Sembalun merupakan salah satu desa di Lombok Timur yang memiliki keunikan tersendiri. Seperti sebuah koin mata uang yang memiliki 2 kharakter yang menonjol. Kalau siang angin kering yang selalu mengalun seraya menggelitik kulit menyebabkan berwarna memerah hingga menjadi hitam. Suhu dinginnya yang berada pada ketinggian 1000 mdpal ini tidak terasa ketika siang tiba. Namun pada sore hari menjelang malam hingga menjelang pagi, hawa dingin ini merasuki setiap poripori kulit membuat bulu kuduk berdiri dan enggan untuk keluar rumah. Dari segi masyarakatnya pun sama, siang dilakukan adanya semua aktivitas warga mulai sekolah, kerja, atau pun bermain. Sedangkan ketika matahari telah tenggelam jalanan mulai sepi dan semakin malam yang terdengar hanyalah hembusan angin dingin tanpa ada manusia di luar bak kota mati.

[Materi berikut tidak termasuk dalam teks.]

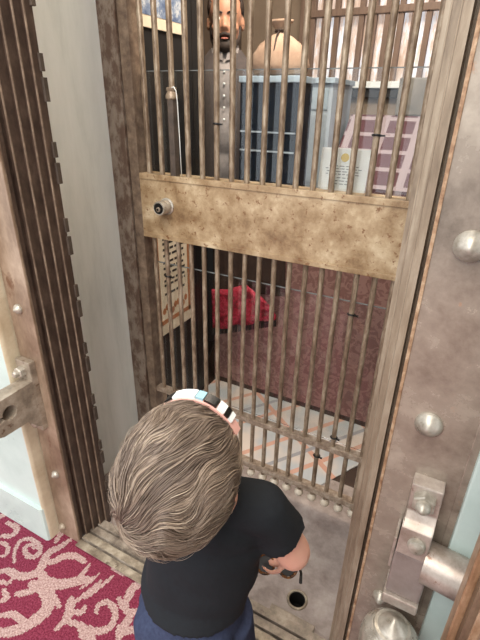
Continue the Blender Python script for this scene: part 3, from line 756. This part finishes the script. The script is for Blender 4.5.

Keunikan Sembalun terjadi pada orang – orangnya yang kuat membuat mereka tetap awet muda karena seringnya berolah raga dengan membawa barang yang berat dengan jalan kaki. Seperti layaknya desa, jarak sekitar 3 km pun masih mereka kenal. Dengan sarana sekolah yang memadai apabila dibandingkan dengan fasilitas sekolah di Senaru, maka tak heran bila anak – anaknya cerdas. Sebagai salah satu jalur resmi pendakian gunung Rinjani, tak heran apabila banyak turis mancanegara yang singgah untuk sekedar naik gunung atau menetap sementara untuk mempelajari kebudayaan yang unik ini. Lembaga – lembaga social masyarakat  bermunculan dan masih eksis hingga sekarang. Salah satunya adalah CCDC (Community Cildren Development Center atau lembaga pengembangan anak - anak). Program utamanya adalah membentuk masyarakat yang mampu meningkatkan pengembangan pariwisata, mendukung perkembangan anak di desa tersebut, salah satunya adalah dengan mengajari anak – anak hingga dewasa untuk berbahasa Inggris dengan baik dan benar, mengingat Sembalun adalah desa wisata dan agar regenerasi selanjutnya.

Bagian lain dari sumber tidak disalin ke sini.